Fireworks exploded over the University of Texas at Austin campus. Revelers at a downtown watering hole let out war hoops as they watched the news unfold on big-screen televisions.
"This is something we've been dealing with since we were little kids and now that it's happening its a really big deal for all of us for our generation," said University of Texas student Samantha Lopez said.
“I am definitely happy right now because this is something that America has struggled with for awhile and Osama has been a threat to the nation for awhile. So having him out of the picture out of the limelight is really important to the country right now.”
Korye Logan, an Austinite working in advertising in Lower Manhattan, said he would take an alternate route to work on Monday morning, to avoid any potential terrorist targets.
"Tomorrow morning, I will instead take the A/C train to Fulton Street," Logan wrote. "I will walk down Broadway, which is adjacent to Church Street where the Towers once stood. I will see the new Freedom Towers as they stand in construction today. And I will surely feel the pride of America and the bravery of New Yorkers."
U.S. Rep. Michael McCaul, an Austin Republican, tempered his celebration by acknowledging that the decade-long war on terror goes on, even with the death of the terrorist who started it.

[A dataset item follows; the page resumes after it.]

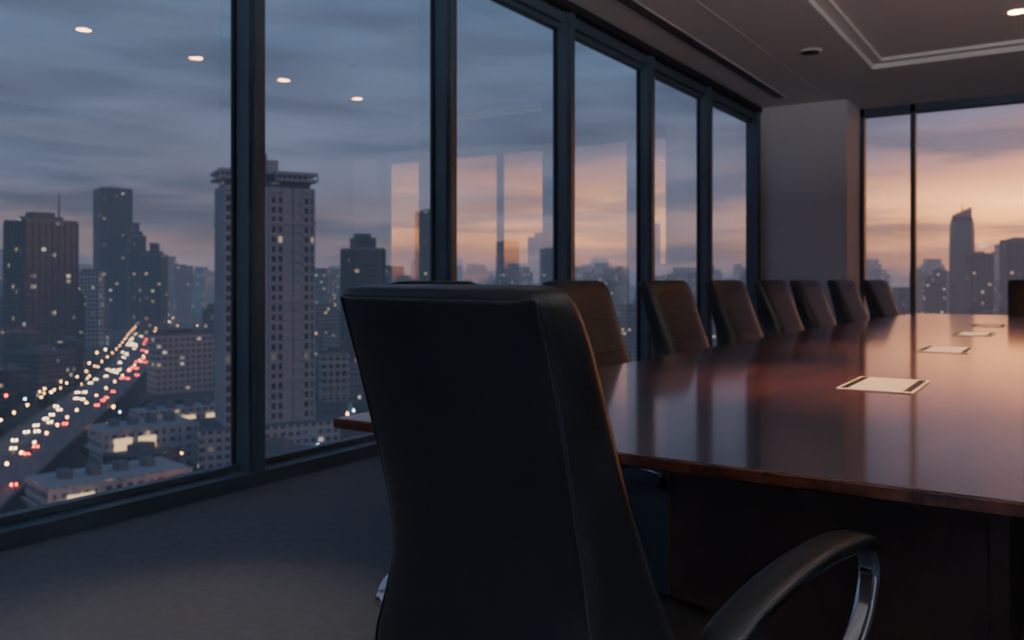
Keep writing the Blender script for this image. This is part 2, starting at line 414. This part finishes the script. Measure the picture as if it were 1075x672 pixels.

"While this is a historic day, Osama bin Laden will no doubt become immortalized in the eyes of al Qaeda and other radical Islamist groups that have continued to plot against us," McCaul said in a statement. "Because of this, I am concerned that the threat to the United States and to our presence overseas may escalate in the near term."
He called for continued vigilance on the part of all Americans.
U.S. Sen. Kay Bailey Hutchison said the nation's mission "has always been to take down Osama bin Laden."
"That mission has now been accomplished through the patience and steadfast determination of our military, our intelligence officials, and the united leadership of Presidents Bush and Obama," Texas' senior senator said. "Now we must continue to dismantle this and other terrorist networks that attempt to destroy freedom and human rights throughout the world.”